_GIVEN TASK_
Reproduce the listing below in its entirety. Change nothing.

_DATA PROVIDED_
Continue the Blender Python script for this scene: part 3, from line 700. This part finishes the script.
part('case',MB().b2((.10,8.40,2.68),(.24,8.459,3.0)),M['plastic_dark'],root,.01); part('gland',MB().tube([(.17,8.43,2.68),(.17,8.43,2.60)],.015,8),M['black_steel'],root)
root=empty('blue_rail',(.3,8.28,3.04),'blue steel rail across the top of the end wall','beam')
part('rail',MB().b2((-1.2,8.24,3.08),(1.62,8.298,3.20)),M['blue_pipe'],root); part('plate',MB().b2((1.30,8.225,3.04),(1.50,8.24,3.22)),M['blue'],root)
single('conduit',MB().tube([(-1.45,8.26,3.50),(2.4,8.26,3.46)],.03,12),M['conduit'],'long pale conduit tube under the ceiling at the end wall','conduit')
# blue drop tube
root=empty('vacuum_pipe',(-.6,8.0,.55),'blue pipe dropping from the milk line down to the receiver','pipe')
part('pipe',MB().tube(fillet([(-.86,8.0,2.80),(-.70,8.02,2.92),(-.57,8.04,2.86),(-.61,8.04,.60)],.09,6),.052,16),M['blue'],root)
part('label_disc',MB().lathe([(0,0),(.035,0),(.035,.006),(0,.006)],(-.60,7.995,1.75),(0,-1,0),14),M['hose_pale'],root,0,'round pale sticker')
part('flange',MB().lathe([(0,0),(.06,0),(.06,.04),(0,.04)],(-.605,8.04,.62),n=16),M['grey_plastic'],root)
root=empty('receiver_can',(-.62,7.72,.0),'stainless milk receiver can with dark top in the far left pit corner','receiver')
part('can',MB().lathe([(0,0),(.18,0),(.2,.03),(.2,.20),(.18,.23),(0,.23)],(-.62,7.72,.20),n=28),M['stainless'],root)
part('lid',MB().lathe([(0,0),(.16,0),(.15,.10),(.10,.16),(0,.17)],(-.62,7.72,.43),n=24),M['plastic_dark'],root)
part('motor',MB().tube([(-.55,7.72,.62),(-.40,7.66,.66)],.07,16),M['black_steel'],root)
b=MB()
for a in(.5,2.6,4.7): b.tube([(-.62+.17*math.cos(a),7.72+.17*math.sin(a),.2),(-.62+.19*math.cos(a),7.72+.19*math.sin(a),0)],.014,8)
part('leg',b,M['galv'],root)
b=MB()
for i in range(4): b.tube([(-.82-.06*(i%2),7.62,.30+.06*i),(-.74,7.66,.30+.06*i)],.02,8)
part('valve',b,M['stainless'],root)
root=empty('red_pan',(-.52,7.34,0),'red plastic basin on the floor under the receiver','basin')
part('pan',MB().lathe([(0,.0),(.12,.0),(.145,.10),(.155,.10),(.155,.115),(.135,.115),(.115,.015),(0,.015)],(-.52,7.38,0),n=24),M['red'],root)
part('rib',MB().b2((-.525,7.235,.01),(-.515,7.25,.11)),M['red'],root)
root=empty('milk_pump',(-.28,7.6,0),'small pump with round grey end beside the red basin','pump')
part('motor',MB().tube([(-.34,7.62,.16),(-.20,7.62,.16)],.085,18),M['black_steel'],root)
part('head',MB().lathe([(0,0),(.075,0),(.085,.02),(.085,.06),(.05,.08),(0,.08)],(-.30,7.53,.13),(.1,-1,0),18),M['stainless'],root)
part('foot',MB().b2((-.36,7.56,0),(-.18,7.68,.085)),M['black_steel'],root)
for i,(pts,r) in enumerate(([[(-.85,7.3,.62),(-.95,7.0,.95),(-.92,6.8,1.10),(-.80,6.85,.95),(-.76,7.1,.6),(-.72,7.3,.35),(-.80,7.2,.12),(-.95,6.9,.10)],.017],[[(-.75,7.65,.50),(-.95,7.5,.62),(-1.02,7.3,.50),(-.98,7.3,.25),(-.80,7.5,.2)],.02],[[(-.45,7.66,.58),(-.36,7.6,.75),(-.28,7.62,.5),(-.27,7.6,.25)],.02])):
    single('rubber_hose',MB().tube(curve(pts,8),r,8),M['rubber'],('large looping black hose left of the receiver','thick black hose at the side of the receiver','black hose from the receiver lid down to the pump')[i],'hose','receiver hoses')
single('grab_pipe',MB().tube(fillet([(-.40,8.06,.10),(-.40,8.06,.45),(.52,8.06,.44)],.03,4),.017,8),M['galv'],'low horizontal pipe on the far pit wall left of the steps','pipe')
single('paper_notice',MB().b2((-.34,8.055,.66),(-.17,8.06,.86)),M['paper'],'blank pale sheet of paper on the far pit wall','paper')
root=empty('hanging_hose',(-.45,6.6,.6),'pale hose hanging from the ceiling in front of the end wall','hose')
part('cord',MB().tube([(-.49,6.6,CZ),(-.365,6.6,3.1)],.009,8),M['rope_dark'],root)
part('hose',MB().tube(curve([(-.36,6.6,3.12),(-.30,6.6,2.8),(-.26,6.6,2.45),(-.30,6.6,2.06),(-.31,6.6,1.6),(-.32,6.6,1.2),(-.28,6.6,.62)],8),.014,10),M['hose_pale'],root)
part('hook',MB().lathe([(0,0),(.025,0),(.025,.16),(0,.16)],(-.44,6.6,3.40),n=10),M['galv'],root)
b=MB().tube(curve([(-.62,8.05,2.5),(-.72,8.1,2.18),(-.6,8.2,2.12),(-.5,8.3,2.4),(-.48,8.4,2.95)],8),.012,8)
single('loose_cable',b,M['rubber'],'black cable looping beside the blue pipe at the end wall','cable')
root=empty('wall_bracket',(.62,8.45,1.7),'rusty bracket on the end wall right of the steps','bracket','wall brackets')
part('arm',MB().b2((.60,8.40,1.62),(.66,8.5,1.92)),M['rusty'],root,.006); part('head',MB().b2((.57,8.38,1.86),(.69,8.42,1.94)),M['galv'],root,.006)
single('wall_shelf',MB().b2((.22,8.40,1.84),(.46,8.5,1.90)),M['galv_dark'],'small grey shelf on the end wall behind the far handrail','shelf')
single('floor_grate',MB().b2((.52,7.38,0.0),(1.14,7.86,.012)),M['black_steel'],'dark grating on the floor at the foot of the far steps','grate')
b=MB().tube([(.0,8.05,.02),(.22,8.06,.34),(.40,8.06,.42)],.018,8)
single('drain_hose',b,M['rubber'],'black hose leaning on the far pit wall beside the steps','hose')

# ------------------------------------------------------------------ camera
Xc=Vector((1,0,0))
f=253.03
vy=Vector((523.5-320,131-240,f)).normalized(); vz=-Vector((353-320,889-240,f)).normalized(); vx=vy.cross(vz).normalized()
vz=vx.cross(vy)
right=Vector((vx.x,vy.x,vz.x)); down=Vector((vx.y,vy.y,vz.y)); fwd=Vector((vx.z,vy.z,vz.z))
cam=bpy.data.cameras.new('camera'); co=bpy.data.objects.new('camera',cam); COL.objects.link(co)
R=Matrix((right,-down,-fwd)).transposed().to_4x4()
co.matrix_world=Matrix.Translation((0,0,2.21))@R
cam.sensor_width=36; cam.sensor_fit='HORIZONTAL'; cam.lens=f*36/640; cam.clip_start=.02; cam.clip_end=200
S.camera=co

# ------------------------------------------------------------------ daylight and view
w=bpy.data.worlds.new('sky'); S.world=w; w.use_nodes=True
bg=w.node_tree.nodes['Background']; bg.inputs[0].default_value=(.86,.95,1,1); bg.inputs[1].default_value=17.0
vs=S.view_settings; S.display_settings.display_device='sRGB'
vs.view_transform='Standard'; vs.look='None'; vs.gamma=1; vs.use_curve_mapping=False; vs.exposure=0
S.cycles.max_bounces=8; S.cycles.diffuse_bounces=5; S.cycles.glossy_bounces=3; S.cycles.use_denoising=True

_ANSWER IN FULL_
Continue the Blender Python script for this scene: part 3, from line 700. This part finishes the script.
part('case',MB().b2((.10,8.40,2.68),(.24,8.459,3.0)),M['plastic_dark'],root,.01); part('gland',MB().tube([(.17,8.43,2.68),(.17,8.43,2.60)],.015,8),M['black_steel'],root)
root=empty('blue_rail',(.3,8.28,3.04),'blue steel rail across the top of the end wall','beam')
part('rail',MB().b2((-1.2,8.24,3.08),(1.62,8.298,3.20)),M['blue_pipe'],root); part('plate',MB().b2((1.30,8.225,3.04),(1.50,8.24,3.22)),M['blue'],root)
single('conduit',MB().tube([(-1.45,8.26,3.50),(2.4,8.26,3.46)],.03,12),M['conduit'],'long pale conduit tube under the ceiling at the end wall','conduit')
# blue drop tube
root=empty('vacuum_pipe',(-.6,8.0,.55),'blue pipe dropping from the milk line down to the receiver','pipe')
part('pipe',MB().tube(fillet([(-.86,8.0,2.80),(-.70,8.02,2.92),(-.57,8.04,2.86),(-.61,8.04,.60)],.09,6),.052,16),M['blue'],root)
part('label_disc',MB().lathe([(0,0),(.035,0),(.035,.006),(0,.006)],(-.60,7.995,1.75),(0,-1,0),14),M['hose_pale'],root,0,'round pale sticker')
part('flange',MB().lathe([(0,0),(.06,0),(.06,.04),(0,.04)],(-.605,8.04,.62),n=16),M['grey_plastic'],root)
root=empty('receiver_can',(-.62,7.72,.0),'stainless milk receiver can with dark top in the far left pit corner','receiver')
part('can',MB().lathe([(0,0),(.18,0),(.2,.03),(.2,.20),(.18,.23),(0,.23)],(-.62,7.72,.20),n=28),M['stainless'],root)
part('lid',MB().lathe([(0,0),(.16,0),(.15,.10),(.10,.16),(0,.17)],(-.62,7.72,.43),n=24),M['plastic_dark'],root)
part('motor',MB().tube([(-.55,7.72,.62),(-.40,7.66,.66)],.07,16),M['black_steel'],root)
b=MB()
for a in(.5,2.6,4.7): b.tube([(-.62+.17*math.cos(a),7.72+.17*math.sin(a),.2),(-.62+.19*math.cos(a),7.72+.19*math.sin(a),0)],.014,8)
part('leg',b,M['galv'],root)
b=MB()
for i in range(4): b.tube([(-.82-.06*(i%2),7.62,.30+.06*i),(-.74,7.66,.30+.06*i)],.02,8)
part('valve',b,M['stainless'],root)
root=empty('red_pan',(-.52,7.34,0),'red plastic basin on the floor under the receiver','basin')
part('pan',MB().lathe([(0,.0),(.12,.0),(.145,.10),(.155,.10),(.155,.115),(.135,.115),(.115,.015),(0,.015)],(-.52,7.38,0),n=24),M['red'],root)
part('rib',MB().b2((-.525,7.235,.01),(-.515,7.25,.11)),M['red'],root)
root=empty('milk_pump',(-.28,7.6,0),'small pump with round grey end beside the red basin','pump')
part('motor',MB().tube([(-.34,7.62,.16),(-.20,7.62,.16)],.085,18),M['black_steel'],root)
part('head',MB().lathe([(0,0),(.075,0),(.085,.02),(.085,.06),(.05,.08),(0,.08)],(-.30,7.53,.13),(.1,-1,0),18),M['stainless'],root)
part('foot',MB().b2((-.36,7.56,0),(-.18,7.68,.085)),M['black_steel'],root)
for i,(pts,r) in enumerate(([[(-.85,7.3,.62),(-.95,7.0,.95),(-.92,6.8,1.10),(-.80,6.85,.95),(-.76,7.1,.6),(-.72,7.3,.35),(-.80,7.2,.12),(-.95,6.9,.10)],.017],[[(-.75,7.65,.50),(-.95,7.5,.62),(-1.02,7.3,.50),(-.98,7.3,.25),(-.80,7.5,.2)],.02],[[(-.45,7.66,.58),(-.36,7.6,.75),(-.28,7.62,.5),(-.27,7.6,.25)],.02])):
    single('rubber_hose',MB().tube(curve(pts,8),r,8),M['rubber'],('large looping black hose left of the receiver','thick black hose at the side of the receiver','black hose from the receiver lid down to the pump')[i],'hose','receiver hoses')
single('grab_pipe',MB().tube(fillet([(-.40,8.06,.10),(-.40,8.06,.45),(.52,8.06,.44)],.03,4),.017,8),M['galv'],'low horizontal pipe on the far pit wall left of the steps','pipe')
single('paper_notice',MB().b2((-.34,8.055,.66),(-.17,8.06,.86)),M['paper'],'blank pale sheet of paper on the far pit wall','paper')
root=empty('hanging_hose',(-.45,6.6,.6),'pale hose hanging from the ceiling in front of the end wall','hose')
part('cord',MB().tube([(-.49,6.6,CZ),(-.365,6.6,3.1)],.009,8),M['rope_dark'],root)
part('hose',MB().tube(curve([(-.36,6.6,3.12),(-.30,6.6,2.8),(-.26,6.6,2.45),(-.30,6.6,2.06),(-.31,6.6,1.6),(-.32,6.6,1.2),(-.28,6.6,.62)],8),.014,10),M['hose_pale'],root)
part('hook',MB().lathe([(0,0),(.025,0),(.025,.16),(0,.16)],(-.44,6.6,3.40),n=10),M['galv'],root)
b=MB().tube(curve([(-.62,8.05,2.5),(-.72,8.1,2.18),(-.6,8.2,2.12),(-.5,8.3,2.4),(-.48,8.4,2.95)],8),.012,8)
single('loose_cable',b,M['rubber'],'black cable looping beside the blue pipe at the end wall','cable')
root=empty('wall_bracket',(.62,8.45,1.7),'rusty bracket on the end wall right of the steps','bracket','wall brackets')
part('arm',MB().b2((.60,8.40,1.62),(.66,8.5,1.92)),M['rusty'],root,.006); part('head',MB().b2((.57,8.38,1.86),(.69,8.42,1.94)),M['galv'],root,.006)
single('wall_shelf',MB().b2((.22,8.40,1.84),(.46,8.5,1.90)),M['galv_dark'],'small grey shelf on the end wall behind the far handrail','shelf')
single('floor_grate',MB().b2((.52,7.38,0.0),(1.14,7.86,.012)),M['black_steel'],'dark grating on the floor at the foot of the far steps','grate')
b=MB().tube([(.0,8.05,.02),(.22,8.06,.34),(.40,8.06,.42)],.018,8)
single('drain_hose',b,M['rubber'],'black hose leaning on the far pit wall beside the steps','hose')

# ------------------------------------------------------------------ camera
Xc=Vector((1,0,0))
f=253.03
vy=Vector((523.5-320,131-240,f)).normalized(); vz=-Vector((353-320,889-240,f)).normalized(); vx=vy.cross(vz).normalized()
vz=vx.cross(vy)
right=Vector((vx.x,vy.x,vz.x)); down=Vector((vx.y,vy.y,vz.y)); fwd=Vector((vx.z,vy.z,vz.z))
cam=bpy.data.cameras.new('camera'); co=bpy.data.objects.new('camera',cam); COL.objects.link(co)
R=Matrix((right,-down,-fwd)).transposed().to_4x4()
co.matrix_world=Matrix.Translation((0,0,2.21))@R
cam.sensor_width=36; cam.sensor_fit='HORIZONTAL'; cam.lens=f*36/640; cam.clip_start=.02; cam.clip_end=200
S.camera=co

# ------------------------------------------------------------------ daylight and view
w=bpy.data.worlds.new('sky'); S.world=w; w.use_nodes=True
bg=w.node_tree.nodes['Background']; bg.inputs[0].default_value=(.86,.95,1,1); bg.inputs[1].default_value=17.0
vs=S.view_settings; S.display_settings.display_device='sRGB'
vs.view_transform='Standard'; vs.look='None'; vs.gamma=1; vs.use_curve_mapping=False; vs.exposure=0
S.cycles.max_bounces=8; S.cycles.diffuse_bounces=5; S.cycles.glossy_bounces=3; S.cycles.use_denoising=True